◆ GIVEN INFORMATION:
┌──
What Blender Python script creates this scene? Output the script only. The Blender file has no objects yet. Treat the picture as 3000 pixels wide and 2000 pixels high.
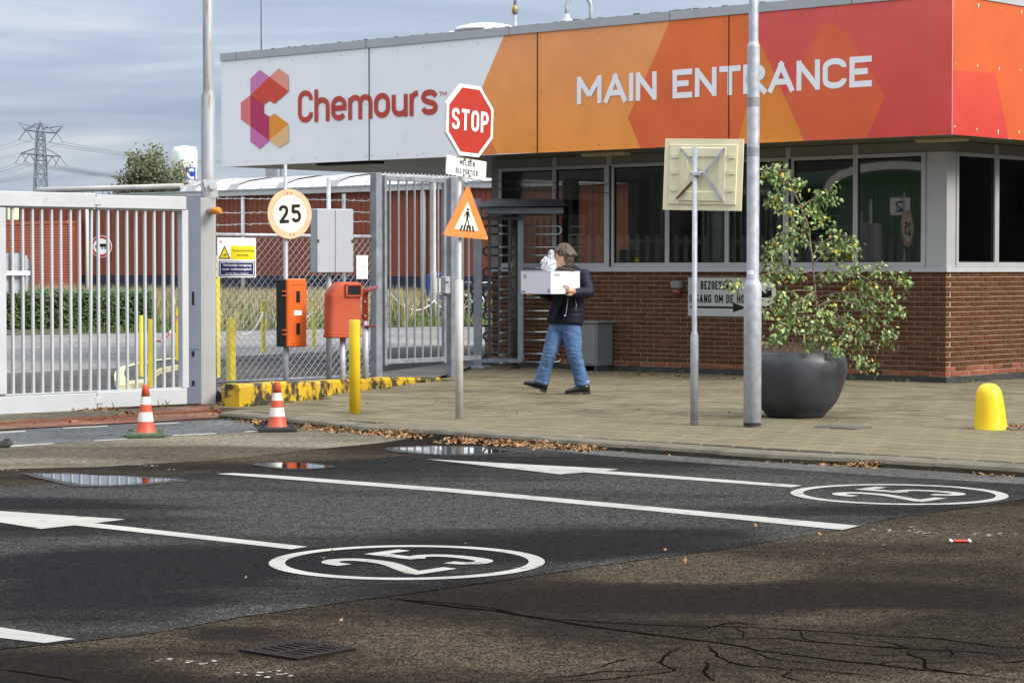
import bpy, bmesh, math, random
from mathutils import Vector, Matrix, noise
random.seed(7)
SC = bpy.context.scene
COL = SC.collection
PI = math.pi
R = math.radians

# ------------------------------------------------------------------ camera
F = 6800.0            # focal length in pixels of the 3000 px wide photograph
HC = 1.39             # lens height over the pavement
PITCH = math.atan(212.0 / F)
cam_d = bpy.data.cameras.new('camera')
cam_d.sensor_width = 36.0
cam_d.lens = F / 3000.0 * 36.0
cam_d.clip_start = 0.1
cam_d.clip_end = 6000.0
cam = bpy.data.objects.new('camera', cam_d)
COL.objects.link(cam)
cam.location = (0, 0, HC)
cam.rotation_euler = (PI / 2 - PITCH, 0, 0)
SC.camera = cam

# ------------------------------------------------------------------ sky and sun
SUN_AZ = R(121)       # direction towards the sun, measured from +Y clockwise (to the right)
SUN_EL = R(36)
W = bpy.data.worlds.new('World')
SC.world = W
W.use_nodes = True
nt = W.node_tree
bg = nt.nodes['Background']
bg.inputs['Strength'].default_value = 0.1
sky = nt.nodes.new('ShaderNodeTexSky')
sky.sky_type = 'NISHITA'
sky.sun_disc = False
sky.sun_elevation = SUN_EL
sky.sun_rotation = SUN_AZ
sky.air_density = 1.0
sky.dust_density = 1.5
tc = nt.nodes.new('ShaderNodeTexCoord')
mp = nt.nodes.new('ShaderNodeMapping')
mp.inputs['Scale'].default_value = (2.3, 2.3, 24.0)
mp.inputs['Location'].default_value = (0.35, 0.2, 0.6)
mp.inputs['Rotation'].default_value = (0, R(-1.5), 0)
nt.links.new(tc.outputs['Generated'], mp.inputs['Vector'])
n1 = nt.nodes.new('ShaderNodeTexNoise')
n1.inputs['Scale'].default_value = 1.6
n1.inputs['Detail'].default_value = 6
n1.inputs['Roughness'].default_value = 0.58
n1.inputs['Distortion'].default_value = 0.4
nt.links.new(mp.outputs['Vector'], n1.inputs['Vector'])
cr = nt.nodes.new('ShaderNodeValToRGB')
cr.color_ramp.elements[0].position = 0.36
cr.color_ramp.elements[0].color = (1.45, 1.86, 2.75, 1)
cr.color_ramp.elements[1].position = 0.64
cr.color_ramp.elements[1].color = (3.3, 3.6, 4.05, 1)
e = cr.color_ramp.elements.new(0.50)
e.color = (2.1, 2.55, 3.4, 1)
nt.links.new(n1.outputs['Fac'], cr.inputs['Fac'])
# cloud deck lightens towards the horizon all the way round
sx = nt.nodes.new('ShaderNodeSeparateXYZ')
nt.links.new(tc.outputs['Generated'], sx.inputs[0])
hz = nt.nodes.new('ShaderNodeMapRange')
hz.inputs['From Min'].default_value = 0.0
hz.inputs['From Max'].default_value = 0.04
hz.inputs['To Min'].default_value = 0.75
hz.inputs['To Max'].default_value = 0.0
nt.links.new(sx.outputs['Z'], hz.inputs['Value'])
mh = nt.nodes.new('ShaderNodeMix'); mh.data_type = 'RGBA'
nt.links.new(hz.outputs['Result'], mh.inputs['Factor'])
nt.links.new(cr.outputs['Color'], mh.inputs[6])
mh.inputs[7].default_value = (4.0, 4.6, 5.3, 1)
mx = nt.nodes.new('ShaderNodeMix'); mx.data_type = 'RGBA'
mx.inputs['Factor'].default_value = 0.86
nt.links.new(sky.outputs['Color'], mx.inputs[6])
nt.links.new(mh.outputs[2], mx.inputs[7])
# overcast sky: three times brighter overhead than at the horizon (CIE overcast), and greyer
zm = nt.nodes.new('ShaderNodeMath'); zm.operation = 'MAXIMUM'; nt.links.new(sx.outputs['Z'], zm.inputs[0]); zm.inputs[1].default_value = 0.0
gz = nt.nodes.new('ShaderNodeMix'); gz.data_type = 'RGBA'
nt.links.new(zm.outputs[0], gz.inputs['Factor']); nt.links.new(mx.outputs[2], gz.inputs[6]); gz.inputs[7].default_value = (4.9, 5.05, 5.3, 1)
zf = nt.nodes.new('ShaderNodeMath'); zf.operation = 'MULTIPLY_ADD'; nt.links.new(zm.outputs[0], zf.inputs[0]); zf.inputs[1].default_value = 2.0; zf.inputs[2].default_value = 1.0
zc_ = nt.nodes.new('ShaderNodeCombineXYZ')
for i in range(3): nt.links.new(zf.outputs[0], zc_.inputs[i])
zx = nt.nodes.new('ShaderNodeMix'); zx.data_type = 'RGBA'; zx.blend_type = 'MULTIPLY'; zx.inputs['Factor'].default_value = 1
nt.links.new(gz.outputs[2], zx.inputs[6]); nt.links.new(zc_.outputs[0], zx.inputs[7])
nt.links.new(zx.outputs[2], bg.inputs['Color'])

sun_d = bpy.data.lights.new('sun', 'SUN')
sun_d.energy = 2.7
sun_d.angle = R(22)
sun_d.color = (1.0, 0.95, 0.87)
sun = bpy.data.objects.new('sun', sun_d)
COL.objects.link(sun)
sv = Vector((math.sin(SUN_AZ) * math.cos(SUN_EL), math.cos(SUN_AZ) * math.cos(SUN_EL), math.sin(SUN_EL)))
sun.rotation_euler = sv.to_track_quat('Z', 'Y').to_euler()
sun.location = sv * 60

SC.view_settings.view_transform = 'Standard'
SC.view_settings.look = 'None'
SC.view_settings.exposure = 0.72
SC.view_settings.gamma = 1.0
SC.view_settings.use_curve_mapping = False
SC.render.engine = 'CYCLES'
SC.cycles.max_bounces = 8
SC.cycles.transparent_max_bounces = 16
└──
◆ WHAT IS REQUIRED: The data should be printed again unchanged; leave its pictures out.

◆ SOLUTION BELOW:
What Blender Python script creates this scene? Output the script only. The Blender file has no objects yet. Treat the picture as 3000 pixels wide and 2000 pixels high.
import bpy, bmesh, math, random
from mathutils import Vector, Matrix, noise
random.seed(7)
SC = bpy.context.scene
COL = SC.collection
PI = math.pi
R = math.radians

# ------------------------------------------------------------------ camera
F = 6800.0            # focal length in pixels of the 3000 px wide photograph
HC = 1.39             # lens height over the pavement
PITCH = math.atan(212.0 / F)
cam_d = bpy.data.cameras.new('camera')
cam_d.sensor_width = 36.0
cam_d.lens = F / 3000.0 * 36.0
cam_d.clip_start = 0.1
cam_d.clip_end = 6000.0
cam = bpy.data.objects.new('camera', cam_d)
COL.objects.link(cam)
cam.location = (0, 0, HC)
cam.rotation_euler = (PI / 2 - PITCH, 0, 0)
SC.camera = cam

# ------------------------------------------------------------------ sky and sun
SUN_AZ = R(121)       # direction towards the sun, measured from +Y clockwise (to the right)
SUN_EL = R(36)
W = bpy.data.worlds.new('World')
SC.world = W
W.use_nodes = True
nt = W.node_tree
bg = nt.nodes['Background']
bg.inputs['Strength'].default_value = 0.1
sky = nt.nodes.new('ShaderNodeTexSky')
sky.sky_type = 'NISHITA'
sky.sun_disc = False
sky.sun_elevation = SUN_EL
sky.sun_rotation = SUN_AZ
sky.air_density = 1.0
sky.dust_density = 1.5
tc = nt.nodes.new('ShaderNodeTexCoord')
mp = nt.nodes.new('ShaderNodeMapping')
mp.inputs['Scale'].default_value = (2.3, 2.3, 24.0)
mp.inputs['Location'].default_value = (0.35, 0.2, 0.6)
mp.inputs['Rotation'].default_value = (0, R(-1.5), 0)
nt.links.new(tc.outputs['Generated'], mp.inputs['Vector'])
n1 = nt.nodes.new('ShaderNodeTexNoise')
n1.inputs['Scale'].default_value = 1.6
n1.inputs['Detail'].default_value = 6
n1.inputs['Roughness'].default_value = 0.58
n1.inputs['Distortion'].default_value = 0.4
nt.links.new(mp.outputs['Vector'], n1.inputs['Vector'])
cr = nt.nodes.new('ShaderNodeValToRGB')
cr.color_ramp.elements[0].position = 0.36
cr.color_ramp.elements[0].color = (1.45, 1.86, 2.75, 1)
cr.color_ramp.elements[1].position = 0.64
cr.color_ramp.elements[1].color = (3.3, 3.6, 4.05, 1)
e = cr.color_ramp.elements.new(0.50)
e.color = (2.1, 2.55, 3.4, 1)
nt.links.new(n1.outputs['Fac'], cr.inputs['Fac'])
# cloud deck lightens towards the horizon all the way round
sx = nt.nodes.new('ShaderNodeSeparateXYZ')
nt.links.new(tc.outputs['Generated'], sx.inputs[0])
hz = nt.nodes.new('ShaderNodeMapRange')
hz.inputs['From Min'].default_value = 0.0
hz.inputs['From Max'].default_value = 0.04
hz.inputs['To Min'].default_value = 0.75
hz.inputs['To Max'].default_value = 0.0
nt.links.new(sx.outputs['Z'], hz.inputs['Value'])
mh = nt.nodes.new('ShaderNodeMix'); mh.data_type = 'RGBA'
nt.links.new(hz.outputs['Result'], mh.inputs['Factor'])
nt.links.new(cr.outputs['Color'], mh.inputs[6])
mh.inputs[7].default_value = (4.0, 4.6, 5.3, 1)
mx = nt.nodes.new('ShaderNodeMix'); mx.data_type = 'RGBA'
mx.inputs['Factor'].default_value = 0.86
nt.links.new(sky.outputs['Color'], mx.inputs[6])
nt.links.new(mh.outputs[2], mx.inputs[7])
# overcast sky: three times brighter overhead than at the horizon (CIE overcast), and greyer
zm = nt.nodes.new('ShaderNodeMath'); zm.operation = 'MAXIMUM'; nt.links.new(sx.outputs['Z'], zm.inputs[0]); zm.inputs[1].default_value = 0.0
gz = nt.nodes.new('ShaderNodeMix'); gz.data_type = 'RGBA'
nt.links.new(zm.outputs[0], gz.inputs['Factor']); nt.links.new(mx.outputs[2], gz.inputs[6]); gz.inputs[7].default_value = (4.9, 5.05, 5.3, 1)
zf = nt.nodes.new('ShaderNodeMath'); zf.operation = 'MULTIPLY_ADD'; nt.links.new(zm.outputs[0], zf.inputs[0]); zf.inputs[1].default_value = 2.0; zf.inputs[2].default_value = 1.0
zc_ = nt.nodes.new('ShaderNodeCombineXYZ')
for i in range(3): nt.links.new(zf.outputs[0], zc_.inputs[i])
zx = nt.nodes.new('ShaderNodeMix'); zx.data_type = 'RGBA'; zx.blend_type = 'MULTIPLY'; zx.inputs['Factor'].default_value = 1
nt.links.new(gz.outputs[2], zx.inputs[6]); nt.links.new(zc_.outputs[0], zx.inputs[7])
nt.links.new(zx.outputs[2], bg.inputs['Color'])

sun_d = bpy.data.lights.new('sun', 'SUN')
sun_d.energy = 2.7
sun_d.angle = R(22)
sun_d.color = (1.0, 0.95, 0.87)
sun = bpy.data.objects.new('sun', sun_d)
COL.objects.link(sun)
sv = Vector((math.sin(SUN_AZ) * math.cos(SUN_EL), math.cos(SUN_AZ) * math.cos(SUN_EL), math.sin(SUN_EL)))
sun.rotation_euler = sv.to_track_quat('Z', 'Y').to_euler()
sun.location = sv * 60

SC.view_settings.view_transform = 'Standard'
SC.view_settings.look = 'None'
SC.view_settings.exposure = 0.72
SC.view_settings.gamma = 1.0
SC.view_settings.use_curve_mapping = False
SC.render.engine = 'CYCLES'
SC.cycles.max_bounces = 8
SC.cycles.transparent_max_bounces = 16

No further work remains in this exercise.